In 1990 Mitchell returned to New York and appeared in the original cast of John Guare’s Six Degrees of Separation. The following year he played Dickon on Broadway in the musical The Secret Garden. Off-Broadway in 1992, he earned an Obie Award for his performance in Larry Kramer’s The Destiny of Me. Again at Lincoln Center in 1994, he played two gay male characters in Michael John LaChiusa’s musical, Hello Again. In Spike Lee’s 1996 film Girl Six, he had a one-word part playing a pornography auditioner (“Delivery!”).

John Cameron Mitchell had grown up hating himself because of his homosexuality, but all that was changing fast. Inspired by the memory of an East German woman – probably a part-time prostitute – who had babysat for his brother Colin while his father was stationed in Berlin, Mitchell conceived of the central character in what was to become the pivotal project of his life, Hedwig and the Angry Inch. Hedwig, whom Mitchell played in drag, evolved over a period of time and through many cabaret performances into a transgendered rocker who had undergone a botched sex-change operation and whose love life and career were on the skids. The final version of the show, with the songs of Trask integral to the plot, took New York City by storm and led to the making of the movie in 2001. Besides the Golden Globe® nomination, it won him Best Director at the  Sundance Film Festival, twenty-six other miscellaneous awards, and twenty-seven more nominations.

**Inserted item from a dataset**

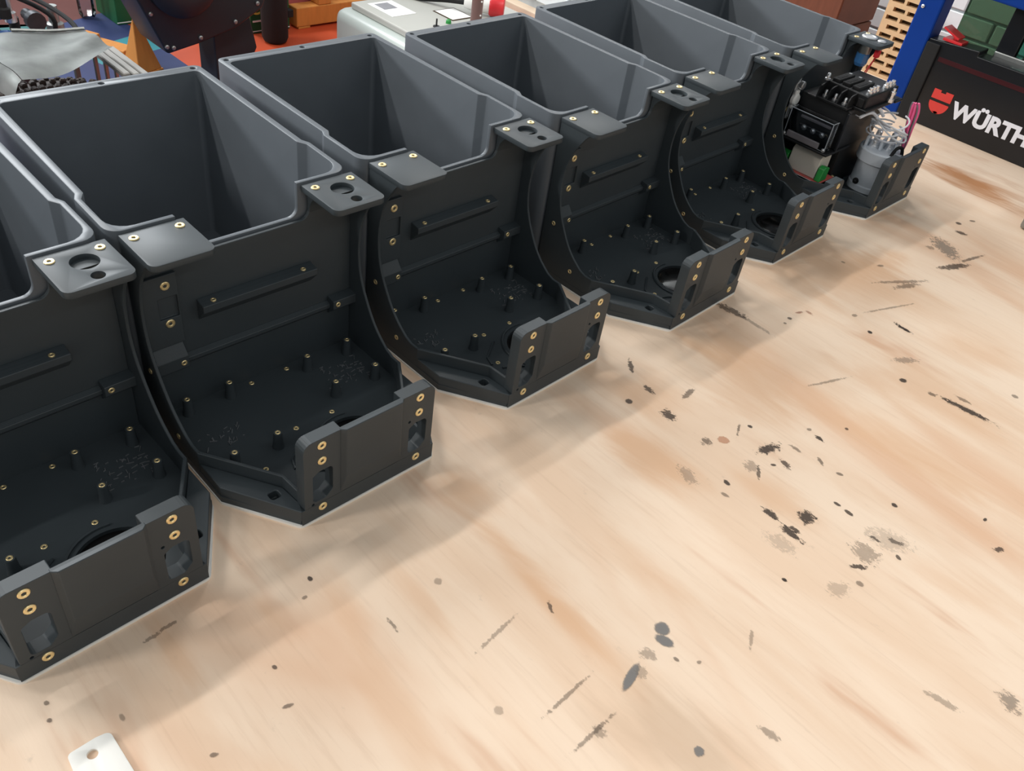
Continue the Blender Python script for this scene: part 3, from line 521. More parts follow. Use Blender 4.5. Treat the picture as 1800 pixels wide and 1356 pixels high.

Although he was happy to say goodbye to playing Hedwig, Mitchell was encouraged enough to devote his energies to filmmaking, especially the kind of film that would promote sexual activity as a route to human happiness. His next project was Shortbus, about the search for love and sex in New York City’s salons, filmed without actual stars, but with actual sex scenes. The production was put on hold briefly in 2003 while Mitchell collaborated with Jonathan Caouette (an auditioner for Shortbus) on Tarnation, a documentary about Caouette’s life. Shortbus premiered at the Cannes Film Festival in 2006 and won awards at International Film Festivals in Athens, Gijón, and Zurich.

Mitchell has directed music videos for MTV, appeared in interviews on Politically Incorrect, and hosted Independent Film Channel programs.